県大会出場をも決める尾西大会まで後二週間しかない。どうしても出場したいと言う。「身体髪膚これを父母に受く。あえて毀傷せざるは孝の始まりなり」と古い諺を出して諦めるよう説得する。しかし彼女は納得しない。やむなく「医者の許可を得たら出場させる」と約束する。翌日彼女嬉しそうな顔をして職員室へ。「お医者さんは、ハイジャンプはつま先で跳ぶのですね。それなら良いよ」と許可をもらったと言う。つま先だけでなく踵も使うが・・。よしやってみようと許可をする。
いよいよ大会当日、未だ抜糸はしていない。ぶっつけ本番の試技。軽い柔軟だけだ。勿論スパイクは履かない。125cmまでパスさせる。127cm3回目に辛うじて跳び越え第5位で県大会の出場権を得る。再び静養につとめる。



(3)

 県大会の模様
 私が付き添えなかったので体育主任の先生に付き添ってもらった。後日伺った話。
 節はスパイクなしで140cmを3回目に辛うじて跳んだそう。その段階で第3位、バーは上がって143cm 、3人とも2回落とす。節突然スパイクを履くという。でも彼女スパイク恐怖症になって持参してなかった。

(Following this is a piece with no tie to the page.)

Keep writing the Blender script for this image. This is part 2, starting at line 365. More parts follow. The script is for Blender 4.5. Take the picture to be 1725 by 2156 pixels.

観覧席に走ってきて「誰かスパイクを貸して」と叫んだ。たまたま2年生の子のが足にあったのでそれを借り跳躍場に戻った。最後の跳躍「跳んだ跳んだ」新記録で、体育主任初め仲間たちが飛び上がって喜んだ。尾西大会でギリギリ出場権を得た彼女が晴れの舞台で奇跡的跳躍をしたとは、はるか富士山麓にて修練しつつあった私には夢のような出来事だった。「セツ143カツキトウ」の電報はまさに驚天動地の出来事として記憶に残る思い出である。
 節は地元の高校に入っては体操部に属した。後教育大を出て教師の道を歩んでいる。今年4月直ぐ近くの中学に転任してきた。もうかなりの年齢だ。52歳ぐらい。彼女が県大会ハイジャンプの覇者だったことを知る人も殆どいないようである。彼女はあまりその記録については語っていないようである。